Carson, who grew up in Ottawa but now lives in Olds, kept things familiar on set as well, using friends and family as cast. That includes his brother, Ben Carson, who plays drifting photograph­er Sam, and Kyle Thomas, who plays a relatively successful and married producer at an advertisin­g firm. They are the among the group of artsy friends who drink, read each other poetry and generally muse about life, love, friendship and art.

While the actors can’t really be described as non-profession­al, they certainly didn’t come from central casting either.

“I knew I would get something (better) than if I just cast Toronto actors from a casting director,” Carson says.

“The types of people who get sent out for it wouldn’t have made the same type of choices. I think it was really about trying to find the right person for the part. I always felt the Sam character, the photograph­er and voyeur who is always on the outside of this group of friends. I thought he was a surrogate from my gaze, or where I wanted to position the viewer’s gaze during certain chapters of the film. I did end up auditionin­g a bunch of actors for that part but at the end of the day I thought ‘I think my brother should do this.’”

For Thomas, who also co-produced the film with Carson and fellow North Country member and filmmaker Cameron Macgowen, the chance to play a lead role in a feature film was “something new.”

“I spent most of my youth acting and thinking I was going to be an actor,” he says.

“The experience on working on Valley Below so intimately with actors and on performanc­e and focusing on that, I felt I should give it a shot.
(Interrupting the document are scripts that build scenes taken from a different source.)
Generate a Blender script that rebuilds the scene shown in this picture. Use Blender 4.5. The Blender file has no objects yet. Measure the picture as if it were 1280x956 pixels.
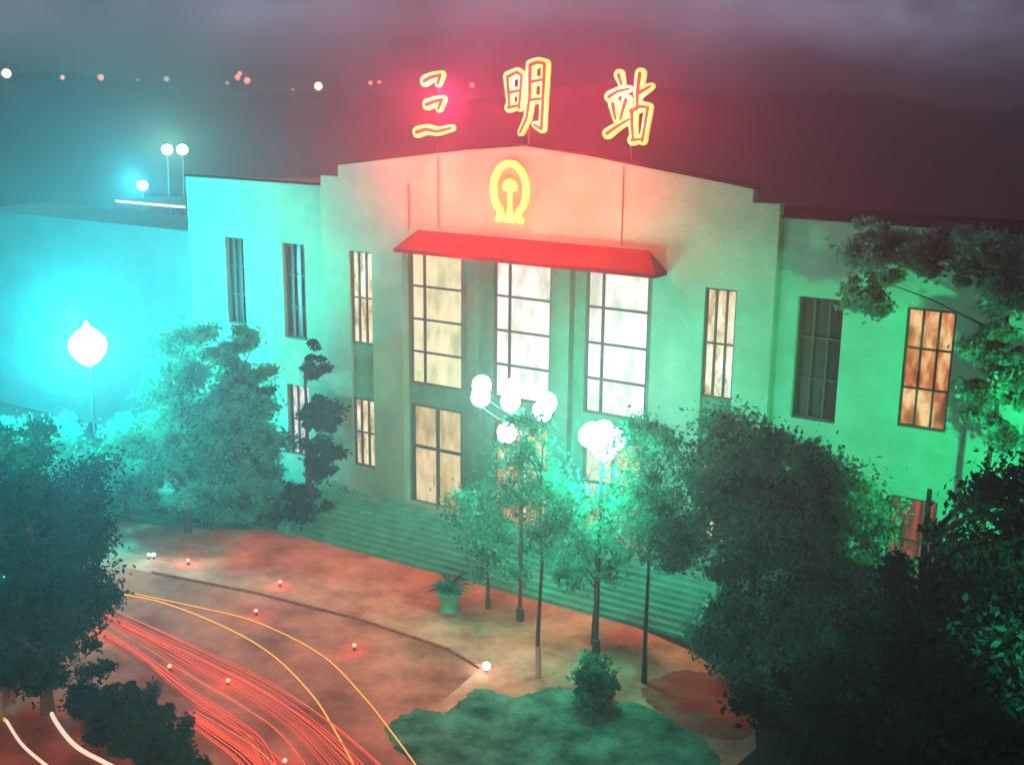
import bpy, bmesh, math, random
import numpy as np
from mathutils import Vector, Matrix
random.seed(7); rng=np.random.default_rng(7)
scene=bpy.context.scene
col=bpy.context.collection
scene.view_settings.view_transform='Standard'; scene.view_settings.look='None'; scene.view_settings.exposure=0
FOG=0.0026
# ---------------- camera (surveyed from the facade) ----------------
CP=(25.934,-42.3627,20.4257,0.5575,0.2441,0.011); FPX=1500
def basis():
    a,pt,r=CP[3:]
    F=Vector((-math.sin(a)*math.cos(pt),math.cos(a)*math.cos(pt),-math.sin(pt)))
    R0=Vector((math.cos(a),math.sin(a),0));U0=R0.cross(F)
    return F,R0*math.cos(r)+U0*math.sin(r),-R0*math.sin(r)+U0*math.cos(r)
F_,R_,U_=basis(); C_=Vector(CP[:3])
def ray(u,v): return F_+R_*((u-640)/FPX)-U_*((v-478)/FPX)
def G(u,v,z=0):
    d=ray(u,v); t=(z-C_.z)/d.z; return C_+d*t
def Y(u,v,y=0):
    d=ray(u,v); t=(y-C_.y)/d.y; return C_+d*t
cd=bpy.data.cameras.new("camera"); cam=bpy.data.objects.new("camera",cd); col.objects.link(cam)
cd.sensor_width=36; cd.lens=FPX/1280*36; cd.clip_end=2000
M=Matrix((R_,U_,-F_)).transposed().to_4x4(); M.translation=C_; cam.matrix_world=M
scene.camera=cam
# ---------------- materials ----------------
def mat(name,base=(.3,.3,.3),rough=.8,scale=3,base2=None,emit=None,es=0,metal=0,bump=0,detail=5,spec=None):
    m=bpy.data.materials.new(name); m.use_nodes=True; nt=m.node_tree; b=nt.nodes['Principled BSDF']
    b.inputs['Base Color'].default_value=(*base,1); b.inputs['Roughness'].default_value=rough; b.inputs['Metallic'].default_value=metal
    if spec is not None: b.inputs['Specular IOR Level'].default_value=spec
    if base2 is not None:
        tc=nt.nodes.new('ShaderNodeTexCoord'); n=nt.nodes.new('ShaderNodeTexNoise'); n.inputs['Scale'].default_value=scale; n.inputs['Detail'].default_value=detail
        n.inputs['Roughness'].default_value=.68
        nt.links.new(tc.outputs['Object'],n.inputs['Vector'])
        r=nt.nodes.new('ShaderNodeValToRGB'); r.color_ramp.elements[0].position=.35; r.color_ramp.elements[1].position=.65
        r.color_ramp.elements[0].color=(*base,1); r.color_ramp.elements[1].color=(*base2,1)
        nt.links.new(n.outputs['Fac'],r.inputs[0]); nt.links.new(r.outputs[0],b.inputs['Base Color'])
        if bump:
            bp=nt.nodes.new('ShaderNodeBump'); bp.inputs['Strength'].default_value=bump; bp.inputs['Distance'].default_value=.05
            n2=nt.nodes.new('ShaderNodeTexNoise'); n2.inputs['Scale'].default_value=scale*8; nt.links.new(tc.outputs['Object'],n2.inputs['Vector'])
            nt.links.new(n2.outputs['Fac'],bp.inputs['Height']); nt.links.new(bp.outputs[0],b.inputs['Normal'])
    if emit is not None:
        b.inputs['Emission Color'].default_value=(*emit,1); b.inputs['Emission Strength'].default_value=es
    return m
def nosample(m):
    try: m.cycles.emission_sampling='NONE'
    except Exception: pass
    return m
def pane_mat(name,c1,c2,s,dark=(.05,.03,.02),scale=1.2):
    m=bpy.data.materials.new(name); m.use_nodes=True; nt=m.node_tree; b=nt.nodes['Principled BSDF']
    b.inputs['Base Color'].default_value=(.05,.05,.05,1); b.inputs['Roughness'].default_value=.25
    tc=nt.nodes.new('ShaderNodeTexCoord'); mp=nt.nodes.new('ShaderNodeMapping'); mp.inputs['Scale'].default_value=(1.6,1,.7)
    n=nt.nodes.new('ShaderNodeTexNoise'); n.inputs['Scale'].default_value=scale; n.inputs['Detail'].default_value=3; n.inputs['Roughness'].default_value=.5
    nt.links.new(tc.outputs['Object'],mp.inputs['Vector']); nt.links.new(mp.outputs[0],n.inputs['Vector'])
    r=nt.nodes.new('ShaderNodeValToRGB'); e=r.color_ramp.elements
    e[0].position=.30; e[0].color=(*dark,1); e[1].position=.66; e[1].color=(*c1,1); k=e.new(.48); k.color=(*c2,1)
    nt.links.new(n.outputs['Fac'],r.inputs[0]); nt.links.new(r.outputs[0],b.inputs['Emission Color']); b.inputs['Emission Strength'].default_value=s
    return nosample(m)
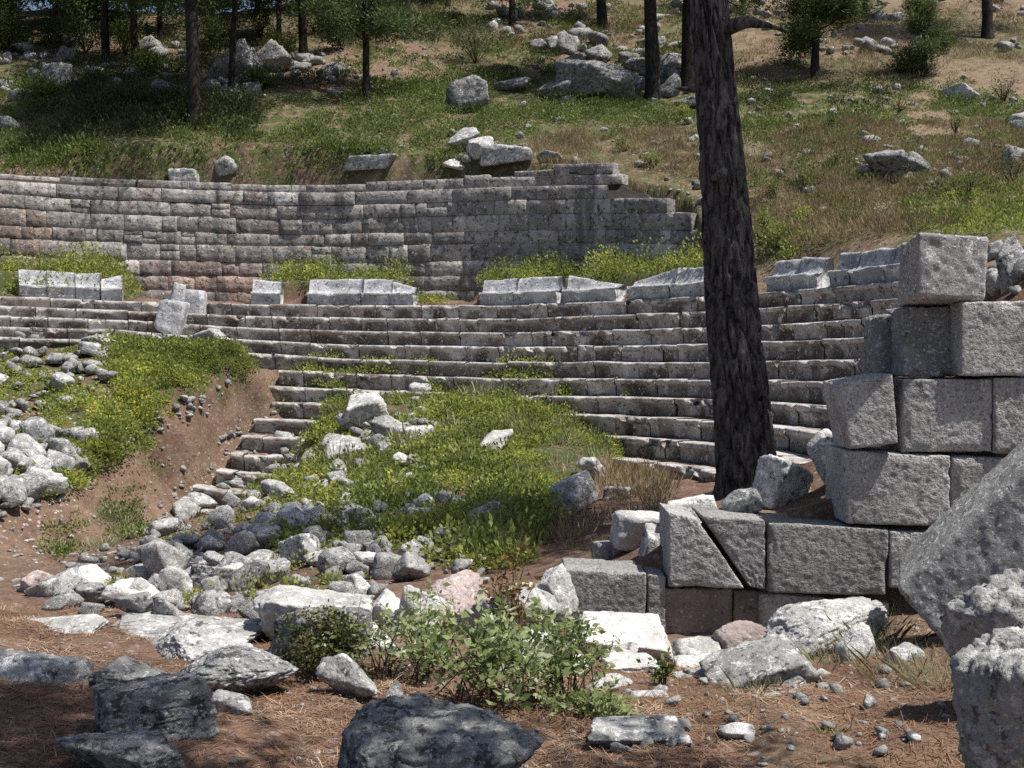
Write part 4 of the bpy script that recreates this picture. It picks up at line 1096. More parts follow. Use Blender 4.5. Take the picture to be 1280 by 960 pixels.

Then you actually get on set and it’s like ‘Action!’ and it’s ‘oh, sh-t, I’m on the other side,’ But for myself as a director who likes to work with actors and performanc­e and character, it was a great little exercise.”

Now that the collective has made two feature films in the past three years, Thomas says the experience has proven both pragmatic and inspiring.

In practical terms, it has allowed a group of like-minded artists to pool their talents and benefit from whatever cumulative attention each filmmaker receives.

The strong friendship­s between filmmakers, meanwhile, has also allowed them to be honest — at times, brutally so — when assessing each other’s work.

“We’ve become very good at saying ‘No, that sucks’ or ‘This has got to go,’” Thomas says with a laugh.

Moving forward, Thomas says the plan it to continue to evolve together as filmmakers.

“We have these two features that are very much passion projects and we made them in a very similar way that we made shorts because that’s all we knew how to do,” Thomas says.

“So that was an easy transition. But the next step after we finish (Carson’s) movie and start moving ahead, I think it will be a new chapter for North Country Cinema because we are now stepping into a world where art and commerce have to live together. Finding that balance will probably be a little difficult and a challenge. For us right now, we’re trying to figure out where our projects can fall somewhere in between, where we can create these meaningful projects in an independen­t way but dealing hopefully with bigger budgets so we can eventually pay off the credit cards from these two features.”